Poco prima di mezzanotte, siamo andati in processione davanti all’icona di Maria (il 1° gennaio è la festa della Madre di Dio) e abbiamo acceso 12 candeline rosse e cantato “Salve, Regina”. A quel punto, è scoppiato il finimondo a Napoli, e anche noi siamo usciti dalla chiesetta, ci siamo abbracciati, ci siamo fatti gli auguri e abbiamo fatto festa.
Rientrati, ci siamo divisi in piccoli gruppi e abbiamo riconsiderato i temi affrontati. Ciascuno ha detto dove intendeva focalizzare il proprio impegno per salvare il pianeta.

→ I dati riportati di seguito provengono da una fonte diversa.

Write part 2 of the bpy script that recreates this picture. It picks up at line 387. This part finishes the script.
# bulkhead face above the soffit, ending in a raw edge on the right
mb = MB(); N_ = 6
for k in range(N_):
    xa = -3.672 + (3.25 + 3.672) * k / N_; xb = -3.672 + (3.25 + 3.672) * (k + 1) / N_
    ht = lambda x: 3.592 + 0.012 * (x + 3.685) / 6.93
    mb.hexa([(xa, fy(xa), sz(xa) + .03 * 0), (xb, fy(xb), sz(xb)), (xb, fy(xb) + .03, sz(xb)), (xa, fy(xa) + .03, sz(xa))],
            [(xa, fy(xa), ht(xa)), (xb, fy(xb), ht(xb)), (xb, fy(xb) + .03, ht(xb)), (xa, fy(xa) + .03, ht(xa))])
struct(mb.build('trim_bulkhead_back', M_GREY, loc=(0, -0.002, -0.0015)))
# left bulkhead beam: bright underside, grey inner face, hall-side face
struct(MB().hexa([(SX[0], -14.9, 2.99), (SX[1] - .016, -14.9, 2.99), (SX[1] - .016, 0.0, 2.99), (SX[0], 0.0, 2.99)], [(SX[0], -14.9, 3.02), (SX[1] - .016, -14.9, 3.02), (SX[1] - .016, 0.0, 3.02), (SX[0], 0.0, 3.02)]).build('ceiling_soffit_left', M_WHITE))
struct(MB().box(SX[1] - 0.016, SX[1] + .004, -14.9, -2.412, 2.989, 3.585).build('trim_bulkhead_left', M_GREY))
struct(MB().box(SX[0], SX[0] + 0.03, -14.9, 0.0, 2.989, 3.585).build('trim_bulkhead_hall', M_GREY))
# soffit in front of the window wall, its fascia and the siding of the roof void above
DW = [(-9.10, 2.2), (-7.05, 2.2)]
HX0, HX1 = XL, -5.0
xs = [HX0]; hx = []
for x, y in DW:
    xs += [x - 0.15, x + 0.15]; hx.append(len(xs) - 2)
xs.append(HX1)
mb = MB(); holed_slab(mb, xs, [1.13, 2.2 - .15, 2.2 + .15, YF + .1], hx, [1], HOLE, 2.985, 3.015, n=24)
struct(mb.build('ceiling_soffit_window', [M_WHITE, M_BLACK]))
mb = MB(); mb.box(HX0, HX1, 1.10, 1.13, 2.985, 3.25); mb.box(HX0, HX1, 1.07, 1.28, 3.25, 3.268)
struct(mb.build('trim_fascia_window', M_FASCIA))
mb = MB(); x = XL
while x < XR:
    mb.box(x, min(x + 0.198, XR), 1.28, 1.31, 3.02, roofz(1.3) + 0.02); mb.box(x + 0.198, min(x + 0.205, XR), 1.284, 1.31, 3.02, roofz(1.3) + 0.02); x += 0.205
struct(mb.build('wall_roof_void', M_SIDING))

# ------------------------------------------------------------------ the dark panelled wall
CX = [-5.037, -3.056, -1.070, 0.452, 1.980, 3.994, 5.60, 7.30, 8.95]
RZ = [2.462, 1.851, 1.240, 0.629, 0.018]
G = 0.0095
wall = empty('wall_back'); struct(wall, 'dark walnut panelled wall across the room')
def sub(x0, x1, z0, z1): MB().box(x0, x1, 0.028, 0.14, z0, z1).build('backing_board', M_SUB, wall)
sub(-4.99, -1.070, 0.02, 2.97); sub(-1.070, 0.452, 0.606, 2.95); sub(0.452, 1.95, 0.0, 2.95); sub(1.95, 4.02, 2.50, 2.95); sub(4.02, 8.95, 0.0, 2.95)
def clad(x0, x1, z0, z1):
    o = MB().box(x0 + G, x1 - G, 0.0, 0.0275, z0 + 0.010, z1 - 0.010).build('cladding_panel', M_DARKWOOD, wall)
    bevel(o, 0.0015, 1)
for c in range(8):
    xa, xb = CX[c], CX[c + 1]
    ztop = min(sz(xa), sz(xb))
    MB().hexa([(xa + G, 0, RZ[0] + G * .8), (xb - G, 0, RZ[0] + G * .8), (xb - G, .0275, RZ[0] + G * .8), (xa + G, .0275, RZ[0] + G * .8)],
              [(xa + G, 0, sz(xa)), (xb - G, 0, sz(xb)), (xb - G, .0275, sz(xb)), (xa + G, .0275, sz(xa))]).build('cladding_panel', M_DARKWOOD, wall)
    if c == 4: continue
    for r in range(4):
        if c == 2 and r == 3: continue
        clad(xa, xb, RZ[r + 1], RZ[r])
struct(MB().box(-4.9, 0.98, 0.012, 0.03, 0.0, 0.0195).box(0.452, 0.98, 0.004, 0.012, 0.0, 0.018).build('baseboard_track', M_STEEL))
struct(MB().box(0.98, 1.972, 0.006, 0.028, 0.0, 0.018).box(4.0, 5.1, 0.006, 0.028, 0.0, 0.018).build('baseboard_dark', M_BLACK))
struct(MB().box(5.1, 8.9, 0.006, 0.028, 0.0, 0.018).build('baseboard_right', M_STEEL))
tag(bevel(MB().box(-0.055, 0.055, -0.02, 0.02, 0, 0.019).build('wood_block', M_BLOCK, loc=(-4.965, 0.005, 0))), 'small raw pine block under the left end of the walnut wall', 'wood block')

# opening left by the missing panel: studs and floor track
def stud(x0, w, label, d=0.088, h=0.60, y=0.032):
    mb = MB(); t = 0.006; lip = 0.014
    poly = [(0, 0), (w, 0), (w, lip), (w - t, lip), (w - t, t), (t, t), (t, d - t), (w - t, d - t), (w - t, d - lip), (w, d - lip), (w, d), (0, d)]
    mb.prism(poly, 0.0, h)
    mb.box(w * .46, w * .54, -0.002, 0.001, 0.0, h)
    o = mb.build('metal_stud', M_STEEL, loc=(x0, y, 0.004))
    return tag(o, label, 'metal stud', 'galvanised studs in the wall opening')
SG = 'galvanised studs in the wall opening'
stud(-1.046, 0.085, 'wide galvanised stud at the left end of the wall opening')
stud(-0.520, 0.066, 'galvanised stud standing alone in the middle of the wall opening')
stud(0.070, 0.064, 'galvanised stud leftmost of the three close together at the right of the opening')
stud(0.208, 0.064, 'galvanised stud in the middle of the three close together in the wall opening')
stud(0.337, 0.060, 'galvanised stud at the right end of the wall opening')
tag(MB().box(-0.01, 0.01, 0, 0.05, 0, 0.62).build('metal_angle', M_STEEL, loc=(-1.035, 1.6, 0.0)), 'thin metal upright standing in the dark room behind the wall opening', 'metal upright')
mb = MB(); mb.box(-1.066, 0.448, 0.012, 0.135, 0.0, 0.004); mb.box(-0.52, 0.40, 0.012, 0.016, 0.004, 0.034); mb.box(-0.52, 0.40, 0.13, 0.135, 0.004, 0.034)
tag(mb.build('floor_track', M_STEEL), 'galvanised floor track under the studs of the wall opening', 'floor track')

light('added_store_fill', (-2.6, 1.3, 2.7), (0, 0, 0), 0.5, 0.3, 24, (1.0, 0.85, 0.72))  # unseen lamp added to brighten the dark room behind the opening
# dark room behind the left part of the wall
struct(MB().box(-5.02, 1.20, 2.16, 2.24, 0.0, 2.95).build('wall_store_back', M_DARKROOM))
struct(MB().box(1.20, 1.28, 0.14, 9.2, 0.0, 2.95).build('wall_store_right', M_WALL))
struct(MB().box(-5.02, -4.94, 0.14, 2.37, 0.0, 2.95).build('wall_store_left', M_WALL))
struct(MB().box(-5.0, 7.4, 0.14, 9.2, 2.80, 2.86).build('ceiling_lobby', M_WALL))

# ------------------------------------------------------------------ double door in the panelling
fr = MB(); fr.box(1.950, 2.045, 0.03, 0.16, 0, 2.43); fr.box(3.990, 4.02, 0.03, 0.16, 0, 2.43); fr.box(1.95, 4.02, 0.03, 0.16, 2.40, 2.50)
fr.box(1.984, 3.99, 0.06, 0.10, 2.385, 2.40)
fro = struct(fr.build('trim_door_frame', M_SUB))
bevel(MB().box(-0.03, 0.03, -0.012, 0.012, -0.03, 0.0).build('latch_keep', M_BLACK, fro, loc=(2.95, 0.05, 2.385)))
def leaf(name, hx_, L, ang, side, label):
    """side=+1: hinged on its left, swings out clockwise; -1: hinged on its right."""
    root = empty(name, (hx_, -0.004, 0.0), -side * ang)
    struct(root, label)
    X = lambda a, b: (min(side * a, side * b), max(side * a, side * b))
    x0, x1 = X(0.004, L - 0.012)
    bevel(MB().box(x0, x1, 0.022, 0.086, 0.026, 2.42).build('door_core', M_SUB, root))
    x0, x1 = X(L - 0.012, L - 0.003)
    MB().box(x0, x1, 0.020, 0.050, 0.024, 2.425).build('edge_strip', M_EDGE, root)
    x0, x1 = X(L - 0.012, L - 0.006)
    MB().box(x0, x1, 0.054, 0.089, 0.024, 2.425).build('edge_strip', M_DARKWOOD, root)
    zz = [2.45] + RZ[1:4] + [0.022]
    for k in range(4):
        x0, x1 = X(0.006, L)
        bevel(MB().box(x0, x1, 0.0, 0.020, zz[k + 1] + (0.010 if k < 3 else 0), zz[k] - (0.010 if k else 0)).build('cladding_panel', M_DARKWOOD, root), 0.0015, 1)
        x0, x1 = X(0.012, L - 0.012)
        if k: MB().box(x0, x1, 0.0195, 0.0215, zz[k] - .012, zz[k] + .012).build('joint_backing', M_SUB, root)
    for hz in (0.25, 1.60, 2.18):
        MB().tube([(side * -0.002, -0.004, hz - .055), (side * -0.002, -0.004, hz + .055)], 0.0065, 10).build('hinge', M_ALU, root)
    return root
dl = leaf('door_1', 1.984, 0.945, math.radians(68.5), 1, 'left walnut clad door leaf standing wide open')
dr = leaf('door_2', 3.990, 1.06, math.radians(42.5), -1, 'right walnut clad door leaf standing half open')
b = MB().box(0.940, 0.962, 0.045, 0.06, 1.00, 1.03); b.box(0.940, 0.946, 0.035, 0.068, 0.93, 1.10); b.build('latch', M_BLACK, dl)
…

Verso le 1,30 abbiamo iniziato la solenne celebrazione eucaristica, aprendola con una grande benedizione ai quattro punti cardinali e pregando in particolare per la vecchia Europa – che sta vivendo un momento difficile – e per l’Africa. L’Eucaristia è terminata alle 3 del mattino.
Da sette anni facciamo questa veglia. A dire il vero, non siamo mai in molti: cinquanta persone al massimo. Ma continuiamo a farla, perché riteniamo importante proporre di aprire l’anno nuovo in questo modo. La facciamo per dire a tutti che occorre trovare un’alternativa al nostro modo attuale di vivere.
Se continuiamo a vivere così, rischiamo che le future generazioni non possano più vivere. Per questo abbiamo voluto promettere al Signore il nostro impegno. Ci sprona la parola del teologo cattolico americano, padre Thomas Berry, morto nel 2009: «Abbiamo sviluppato una risposta al suicidio, all’omicidio e al genocidio. Oggi però ci troviamo a confrontarci con il geocidio, l’uccisione del pianeta Terra nelle sue strutture vitali e funzionali. È un male maggiore di quello che abbiamo conosciuto in altri tempi. È un male per il quale non abbiamo principi né etici né morali di giudizio».